Le monde qui nous attend va imposer à chacun un changement de mentalité radical, impératif pour éviter de glisser dans la pauvreté.
Par David Descôteaux, de Montréal, Québec.
Ça a duré 80 ans. Vous aviez un emploi, on vous disait quoi faire, vous preniez ensuite votre retraite. C’est fini tout ça.
Pour plusieurs, cette récession sera éternelle. Le modèle industriel se meurt à nos pieds. Le temps où vous pouviez faire un travail moyen et gagner une bonne paye, c’est fini. Vous êtes un travailleur « moyen »? Vous êtes dans le trouble. Parce que quelqu’un, quelque part, peut faire votre travail pour beaucoup moins.

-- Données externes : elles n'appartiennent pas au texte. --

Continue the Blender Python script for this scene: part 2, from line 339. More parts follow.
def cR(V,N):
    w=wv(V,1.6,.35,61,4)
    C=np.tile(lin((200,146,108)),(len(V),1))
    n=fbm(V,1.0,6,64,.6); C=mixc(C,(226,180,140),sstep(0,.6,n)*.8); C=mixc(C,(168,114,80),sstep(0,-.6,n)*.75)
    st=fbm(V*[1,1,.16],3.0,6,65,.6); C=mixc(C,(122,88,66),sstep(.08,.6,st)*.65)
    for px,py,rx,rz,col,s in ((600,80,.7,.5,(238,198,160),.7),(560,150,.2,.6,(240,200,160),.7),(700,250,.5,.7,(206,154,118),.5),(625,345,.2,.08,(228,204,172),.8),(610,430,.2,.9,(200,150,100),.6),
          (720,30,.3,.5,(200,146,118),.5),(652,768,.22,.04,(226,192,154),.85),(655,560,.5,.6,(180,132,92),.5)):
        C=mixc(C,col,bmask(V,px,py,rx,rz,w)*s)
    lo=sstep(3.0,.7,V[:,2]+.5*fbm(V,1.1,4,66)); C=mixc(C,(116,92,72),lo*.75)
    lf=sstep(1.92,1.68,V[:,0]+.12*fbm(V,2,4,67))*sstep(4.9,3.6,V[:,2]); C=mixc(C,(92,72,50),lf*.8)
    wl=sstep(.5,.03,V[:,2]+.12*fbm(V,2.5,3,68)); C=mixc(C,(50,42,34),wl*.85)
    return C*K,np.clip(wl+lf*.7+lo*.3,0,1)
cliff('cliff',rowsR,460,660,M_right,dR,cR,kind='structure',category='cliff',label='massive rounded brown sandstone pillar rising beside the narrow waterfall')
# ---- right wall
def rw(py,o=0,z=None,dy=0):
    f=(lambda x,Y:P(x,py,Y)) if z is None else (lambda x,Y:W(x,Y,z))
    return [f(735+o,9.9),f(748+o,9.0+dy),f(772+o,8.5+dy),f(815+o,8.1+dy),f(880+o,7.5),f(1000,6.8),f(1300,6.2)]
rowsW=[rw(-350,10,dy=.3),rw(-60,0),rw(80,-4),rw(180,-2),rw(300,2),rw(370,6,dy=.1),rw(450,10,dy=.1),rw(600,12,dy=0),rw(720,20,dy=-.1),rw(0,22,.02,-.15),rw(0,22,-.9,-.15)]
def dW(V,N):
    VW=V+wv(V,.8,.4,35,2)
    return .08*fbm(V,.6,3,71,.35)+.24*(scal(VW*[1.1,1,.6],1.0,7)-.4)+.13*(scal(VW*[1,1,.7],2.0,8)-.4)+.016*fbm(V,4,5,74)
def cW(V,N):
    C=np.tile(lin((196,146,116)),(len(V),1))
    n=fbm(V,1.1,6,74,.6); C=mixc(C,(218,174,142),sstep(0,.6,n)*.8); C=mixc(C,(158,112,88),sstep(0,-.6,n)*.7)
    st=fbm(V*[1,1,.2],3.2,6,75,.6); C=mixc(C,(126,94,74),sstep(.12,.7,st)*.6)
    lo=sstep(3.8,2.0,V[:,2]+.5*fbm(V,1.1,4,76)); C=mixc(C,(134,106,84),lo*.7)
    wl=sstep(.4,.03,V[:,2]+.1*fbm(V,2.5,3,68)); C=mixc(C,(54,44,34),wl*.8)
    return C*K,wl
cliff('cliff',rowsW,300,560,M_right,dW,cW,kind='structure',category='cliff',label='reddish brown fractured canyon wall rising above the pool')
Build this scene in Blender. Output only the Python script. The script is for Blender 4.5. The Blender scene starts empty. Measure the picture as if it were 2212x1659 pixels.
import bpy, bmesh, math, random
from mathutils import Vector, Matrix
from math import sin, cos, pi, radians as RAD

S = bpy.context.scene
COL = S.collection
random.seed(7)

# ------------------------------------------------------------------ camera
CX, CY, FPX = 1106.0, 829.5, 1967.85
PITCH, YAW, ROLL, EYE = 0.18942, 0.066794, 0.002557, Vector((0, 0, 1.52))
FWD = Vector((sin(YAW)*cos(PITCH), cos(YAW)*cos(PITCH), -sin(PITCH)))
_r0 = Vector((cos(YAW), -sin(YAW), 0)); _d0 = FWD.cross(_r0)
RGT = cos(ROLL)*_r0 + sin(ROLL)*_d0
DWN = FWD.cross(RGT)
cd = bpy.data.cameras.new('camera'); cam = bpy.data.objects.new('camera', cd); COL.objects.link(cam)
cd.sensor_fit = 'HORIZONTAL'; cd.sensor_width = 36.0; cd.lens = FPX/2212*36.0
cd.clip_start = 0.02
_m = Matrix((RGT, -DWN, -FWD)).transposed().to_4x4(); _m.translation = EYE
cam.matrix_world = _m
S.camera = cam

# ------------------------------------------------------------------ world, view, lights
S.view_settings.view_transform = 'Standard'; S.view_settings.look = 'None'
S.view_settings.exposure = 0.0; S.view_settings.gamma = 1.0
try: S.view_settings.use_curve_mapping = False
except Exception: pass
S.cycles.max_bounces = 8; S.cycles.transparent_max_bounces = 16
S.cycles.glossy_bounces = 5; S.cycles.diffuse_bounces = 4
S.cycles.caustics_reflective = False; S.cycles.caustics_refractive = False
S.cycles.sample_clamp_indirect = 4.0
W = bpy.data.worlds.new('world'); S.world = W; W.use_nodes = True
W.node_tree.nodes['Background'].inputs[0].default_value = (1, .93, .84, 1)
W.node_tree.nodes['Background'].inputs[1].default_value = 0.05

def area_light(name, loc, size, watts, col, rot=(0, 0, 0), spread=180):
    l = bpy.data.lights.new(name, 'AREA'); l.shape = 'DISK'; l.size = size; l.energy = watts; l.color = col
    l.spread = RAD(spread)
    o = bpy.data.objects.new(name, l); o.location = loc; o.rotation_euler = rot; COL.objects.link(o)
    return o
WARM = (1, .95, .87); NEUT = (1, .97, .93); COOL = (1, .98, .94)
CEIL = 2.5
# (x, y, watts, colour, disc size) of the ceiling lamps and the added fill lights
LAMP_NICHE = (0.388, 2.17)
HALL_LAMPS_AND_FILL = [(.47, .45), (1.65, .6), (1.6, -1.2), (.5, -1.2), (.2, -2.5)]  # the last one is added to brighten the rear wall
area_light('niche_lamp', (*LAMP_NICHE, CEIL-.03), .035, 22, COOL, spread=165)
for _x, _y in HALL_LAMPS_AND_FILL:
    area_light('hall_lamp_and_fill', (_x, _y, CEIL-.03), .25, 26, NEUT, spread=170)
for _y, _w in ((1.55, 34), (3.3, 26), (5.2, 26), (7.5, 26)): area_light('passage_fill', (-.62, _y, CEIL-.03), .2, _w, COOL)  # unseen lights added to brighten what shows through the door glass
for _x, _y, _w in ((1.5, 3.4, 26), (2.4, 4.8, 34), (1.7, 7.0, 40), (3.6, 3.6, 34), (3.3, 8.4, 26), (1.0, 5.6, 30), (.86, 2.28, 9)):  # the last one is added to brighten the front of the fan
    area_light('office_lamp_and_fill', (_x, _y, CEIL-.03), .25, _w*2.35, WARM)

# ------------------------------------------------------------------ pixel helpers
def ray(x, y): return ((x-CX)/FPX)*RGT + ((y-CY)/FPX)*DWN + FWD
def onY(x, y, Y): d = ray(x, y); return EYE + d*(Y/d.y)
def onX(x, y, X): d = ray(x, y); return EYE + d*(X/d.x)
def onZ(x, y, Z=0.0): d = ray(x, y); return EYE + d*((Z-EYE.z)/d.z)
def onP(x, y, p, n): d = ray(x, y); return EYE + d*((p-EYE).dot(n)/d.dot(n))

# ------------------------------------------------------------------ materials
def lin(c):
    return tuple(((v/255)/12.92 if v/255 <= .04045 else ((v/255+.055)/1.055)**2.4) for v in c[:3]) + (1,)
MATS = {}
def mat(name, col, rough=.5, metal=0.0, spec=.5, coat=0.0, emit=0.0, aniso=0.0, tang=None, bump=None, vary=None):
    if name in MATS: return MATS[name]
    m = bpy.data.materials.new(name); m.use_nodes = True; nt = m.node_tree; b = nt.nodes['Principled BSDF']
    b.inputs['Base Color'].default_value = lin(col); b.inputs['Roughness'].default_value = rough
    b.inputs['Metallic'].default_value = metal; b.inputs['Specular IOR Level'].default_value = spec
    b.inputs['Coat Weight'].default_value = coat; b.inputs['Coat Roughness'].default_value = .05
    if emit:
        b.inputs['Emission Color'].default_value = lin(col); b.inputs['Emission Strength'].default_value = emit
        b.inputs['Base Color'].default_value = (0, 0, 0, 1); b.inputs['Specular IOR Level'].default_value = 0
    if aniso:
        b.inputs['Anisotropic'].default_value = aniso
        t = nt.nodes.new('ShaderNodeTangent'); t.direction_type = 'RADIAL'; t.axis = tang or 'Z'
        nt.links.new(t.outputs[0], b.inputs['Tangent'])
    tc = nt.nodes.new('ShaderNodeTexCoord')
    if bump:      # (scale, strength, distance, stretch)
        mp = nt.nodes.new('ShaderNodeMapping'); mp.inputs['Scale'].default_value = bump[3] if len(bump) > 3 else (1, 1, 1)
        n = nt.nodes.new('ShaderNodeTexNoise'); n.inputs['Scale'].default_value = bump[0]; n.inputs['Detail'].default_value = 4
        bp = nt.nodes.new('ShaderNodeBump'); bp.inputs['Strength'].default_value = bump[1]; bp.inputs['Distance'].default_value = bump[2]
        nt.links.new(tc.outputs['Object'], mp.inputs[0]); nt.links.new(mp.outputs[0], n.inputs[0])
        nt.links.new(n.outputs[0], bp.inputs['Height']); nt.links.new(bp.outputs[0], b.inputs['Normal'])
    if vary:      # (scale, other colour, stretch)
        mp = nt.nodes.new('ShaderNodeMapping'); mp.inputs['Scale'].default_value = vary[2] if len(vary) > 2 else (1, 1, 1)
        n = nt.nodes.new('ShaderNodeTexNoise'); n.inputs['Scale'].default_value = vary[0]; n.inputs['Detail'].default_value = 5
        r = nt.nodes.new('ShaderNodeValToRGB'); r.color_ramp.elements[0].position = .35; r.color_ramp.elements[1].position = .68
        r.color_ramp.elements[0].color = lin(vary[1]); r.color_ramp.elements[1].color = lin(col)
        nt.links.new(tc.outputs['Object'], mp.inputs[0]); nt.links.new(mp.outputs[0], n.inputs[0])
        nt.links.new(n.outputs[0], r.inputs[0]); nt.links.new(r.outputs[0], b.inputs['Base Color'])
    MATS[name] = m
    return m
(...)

C’est le gourou du marketing Seth Godin qui déballait cette joyeuse théorie il y a quelques jours. Devant l’animateur George Stroumboulopoulos, sur les ondes de CBC (via Business Insider). Je l’écoutais, et je pensais à l’usine de Rio Tinto à Alma. Aux papetières. À Electrolux. Aux milliers d’emplois qu’on perd en ce moment au Québec.
Et à l’avenir.
Pour éviter de glisser sur un serpent (vers la pauvreté), il faudra changer de mentalité, dit Godin. Offrir un produit unique, foncer, se vendre. Seul problème : nos écoles, notre système d’impôts, de retraite… Tout est bâti autour du mantra : « contente-toi de faire ce qu’on te dit, et l’État (ou la compagnie) va prendre soin de toi. » Nous ne sommes pas du tout préparés pour ce qui vient.
Courir vers le haut
Les entreprises participent à une « course vers le bas ». Elles veulent produire au moindre coût possible. Grâce à la mondialisation, si elles peuvent économiser quelques sous en sous-traitant votre emploi à un Indien, elles le feront.
Votre job à vous, dit Godin, c’est de participer à la « course vers le haut ». Au lieu d’attendre que quelqu’un vous embauche ou vous dise quoi faire, vous devez prendre votre carrière en mains. Trouvez une façon d’offrir quelque chose d’unique, de valeur. Si vous le faites, le succès vous attend. Les gens vont vous trouver — grâce entre autres aux nouvelles technologies, à Internet — et vous payer cher. Salarié? Peu importe votre employeur, assurez-vous que votre boulot vous permette de vous développer. Au lieu de vous rendre inemployable ailleurs.
« Les gens grandissent avec l’idée que s’ils paient leurs impôts et font simplement ce qu’on leur dit de faire, un filet de sûreté ou une pension les attendra. Aujourd’hui, tout ça s’écroule », dit Godin.
Stabilité ? Oubliez ça !Â
Théorie à deux sous d’un vendeur de livres en série? Fast-food intellectuel ? Possible. Reste que Godin expose une réalité dérangeante : la stabilité, la permanence et le « filet social » sont de plus en plus des rêves de boomers. La viabilité des promesses de retraite et des programmes sociaux actuels reposent en grande partie sur la notion magique d’endettement perpétuel. Nos enfants — et les plus jeunes d’entre nous — devront peut-être apprendre à s’en passer.
Ce n’est pas un plaidoyer pour le cheap labour. C’est un aperçu du futur, version Godin. Un heads up! Et je crains que Godin ait raison. Qu’on aime ou pas, le système auquel nous sommes habitués est en train de virer tranquillement à l’envers.
Le problème : tout le monde n’est pas un entrepreneur. Une majorité de gens se contenteront toujours d’aller à l’usine, faire leur boulot, et puncher à cinq heures. D’ailleurs plusieurs entreprises préfèrent encore ce type de travailleurs, qui ne fait pas de vague.
Bien sûr, dit Godin. Quelqu’un devra toujours faire ce genre de boulot. Mais ça n’a pas à être vous…
Tout ça n’arrivera pas demain matin. Et le gourou peut se tromper. Mais supposons qu’il voie juste. C’est tout un changement de mentalité qui nous attend.